4. Discharges shall be in compliance with the requirements of the stormwater pollution prevention plan reviewed by the City, which addresses control of construction site dewatering discharges.

C. Permissible Discharges. Discharges from the sources listed below shall only be considered illicit discharges if the City Engineer, or designee thereof, determines that the type of discharge, whether singly or in combination with others, is a significant source of water pollution:

Natural uncontaminated groundwater; uncontaminated air conditioning condensation; natural springs; uncontaminated water from crawl space pumps; irrigation runoff from agricultural sources that is commingled with urban stormwater; discharges in compliance with an NPDES permit; discharges from approved footing drains and foundation drains; diverted stream flows; flows from riparian habitat and wetlands; uncontaminated pumped groundwater; and rising groundwater.

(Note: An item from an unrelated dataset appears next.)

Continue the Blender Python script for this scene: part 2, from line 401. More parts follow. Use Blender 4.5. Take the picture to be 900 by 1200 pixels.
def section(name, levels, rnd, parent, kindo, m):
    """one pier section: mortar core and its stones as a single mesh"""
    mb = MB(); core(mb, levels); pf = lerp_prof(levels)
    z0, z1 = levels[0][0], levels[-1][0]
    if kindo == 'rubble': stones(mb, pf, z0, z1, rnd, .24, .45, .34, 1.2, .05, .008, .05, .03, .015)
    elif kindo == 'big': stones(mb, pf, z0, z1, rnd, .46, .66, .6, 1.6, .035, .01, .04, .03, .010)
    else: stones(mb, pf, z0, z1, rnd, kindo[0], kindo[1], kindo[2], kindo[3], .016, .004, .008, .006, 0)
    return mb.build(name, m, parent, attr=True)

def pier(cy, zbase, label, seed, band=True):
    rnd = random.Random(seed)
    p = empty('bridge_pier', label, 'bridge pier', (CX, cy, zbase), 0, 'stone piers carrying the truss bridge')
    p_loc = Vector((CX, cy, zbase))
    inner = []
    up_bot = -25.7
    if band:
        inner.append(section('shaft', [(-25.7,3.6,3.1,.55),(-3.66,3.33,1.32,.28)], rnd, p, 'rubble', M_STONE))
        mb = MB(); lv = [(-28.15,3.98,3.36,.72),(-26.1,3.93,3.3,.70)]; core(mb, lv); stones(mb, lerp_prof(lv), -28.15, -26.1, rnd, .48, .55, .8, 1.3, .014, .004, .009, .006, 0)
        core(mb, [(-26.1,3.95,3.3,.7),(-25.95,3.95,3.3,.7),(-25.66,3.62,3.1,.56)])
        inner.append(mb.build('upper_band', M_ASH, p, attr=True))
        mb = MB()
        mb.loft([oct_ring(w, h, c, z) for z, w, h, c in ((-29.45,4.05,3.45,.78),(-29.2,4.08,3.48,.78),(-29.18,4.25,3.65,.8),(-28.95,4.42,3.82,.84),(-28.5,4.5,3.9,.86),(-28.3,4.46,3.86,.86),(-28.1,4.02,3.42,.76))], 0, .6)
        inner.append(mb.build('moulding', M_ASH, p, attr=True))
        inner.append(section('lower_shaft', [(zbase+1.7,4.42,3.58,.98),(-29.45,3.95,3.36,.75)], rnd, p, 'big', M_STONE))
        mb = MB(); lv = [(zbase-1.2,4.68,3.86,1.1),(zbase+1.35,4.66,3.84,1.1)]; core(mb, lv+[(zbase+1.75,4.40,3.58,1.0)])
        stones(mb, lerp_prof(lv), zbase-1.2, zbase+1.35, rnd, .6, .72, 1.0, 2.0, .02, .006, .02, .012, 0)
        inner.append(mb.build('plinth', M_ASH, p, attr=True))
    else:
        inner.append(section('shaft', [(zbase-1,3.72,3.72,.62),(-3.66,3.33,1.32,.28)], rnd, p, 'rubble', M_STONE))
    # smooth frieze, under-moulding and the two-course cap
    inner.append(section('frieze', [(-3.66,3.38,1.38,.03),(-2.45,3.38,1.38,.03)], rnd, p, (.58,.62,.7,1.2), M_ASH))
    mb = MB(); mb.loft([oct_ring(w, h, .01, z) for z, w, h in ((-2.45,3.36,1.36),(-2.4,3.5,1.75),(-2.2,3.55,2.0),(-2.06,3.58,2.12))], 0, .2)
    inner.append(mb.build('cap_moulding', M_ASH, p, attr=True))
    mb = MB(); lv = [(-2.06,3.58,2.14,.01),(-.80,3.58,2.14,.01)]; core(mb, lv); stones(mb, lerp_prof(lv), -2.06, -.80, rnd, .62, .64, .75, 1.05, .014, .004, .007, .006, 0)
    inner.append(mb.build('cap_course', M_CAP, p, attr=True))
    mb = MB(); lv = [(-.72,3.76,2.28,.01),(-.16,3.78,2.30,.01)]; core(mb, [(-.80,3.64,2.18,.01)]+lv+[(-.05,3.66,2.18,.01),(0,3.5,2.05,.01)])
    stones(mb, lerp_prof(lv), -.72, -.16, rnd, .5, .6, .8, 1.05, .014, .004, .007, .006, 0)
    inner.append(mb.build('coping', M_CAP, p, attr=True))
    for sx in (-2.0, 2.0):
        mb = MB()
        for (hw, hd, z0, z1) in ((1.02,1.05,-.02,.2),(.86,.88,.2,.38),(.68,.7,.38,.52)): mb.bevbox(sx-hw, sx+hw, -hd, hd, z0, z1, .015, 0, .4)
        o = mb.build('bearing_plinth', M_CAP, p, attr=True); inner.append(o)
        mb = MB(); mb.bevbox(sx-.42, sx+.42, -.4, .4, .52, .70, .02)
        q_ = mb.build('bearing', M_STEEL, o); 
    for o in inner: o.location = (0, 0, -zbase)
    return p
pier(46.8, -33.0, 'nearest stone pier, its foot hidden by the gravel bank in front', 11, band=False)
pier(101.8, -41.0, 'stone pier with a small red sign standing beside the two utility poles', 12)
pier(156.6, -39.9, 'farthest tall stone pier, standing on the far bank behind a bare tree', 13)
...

D. Exemption. Discharges resulting directly from public firefighting activities, but not from such as the maintenance or cleaning of firefighting equipment, are exempt from regulation under this section.

E. Enforcement. The City Engineer, or the designee thereof or enforcement inspector or official, is authorized to enforce the regulations of this section through the following process or procedure:

1. Notice to Correct Violation. Whenever the code enforcement official or other authorized enforcement official, or his/her designee, determines that a violation of this section is occurring or has occurred, a written notice may be issued to correct the violation, with such notice being posted upon the property or delivered to the property owner(s) and/or tenant(s) and/or to any person(s) causing or allowing or participating in the violation.

2. Service of Notice. Such notice shall be served by posting the property, personally serving a copy of the notice upon a party responsible for the property, or by certified mail to the property owner or taxpayer of record for the property.

3. Notices pursuant to this section shall be in writing, shall state the specific violation to be remedied, the location of the violation, and the property owner and/or persons responsible for the property.

4. The code enforcement officer or inspecting official shall require the violation to be corrected within one to 15 working days from the issuance of the notice to correct. The length of time to correct shall be determined, in the sole discretion of the code enforcement official or other authorized enforcement official, or his/her designee, by the scope of violation, the history of prior violations by the same persons and/or at the same location and method needed to correct violation. All violations, in any event, shall be corrected expediently.

5. Failure to remedy a violation of this section after proper service of a notice to correct is a misdemeanor crime, punishable by up to 90 days in jail, a $1,000 fine or any combination thereof.

6. Public Nuisance. Violations of this section are public nuisances and may be abated by the City. LMC 12A.02.050, Public Nuisance. (Ord. 648 § 6, 2016; Ord. 583 § 9, 2014; Ord. 501 § 3 (part), 2009.)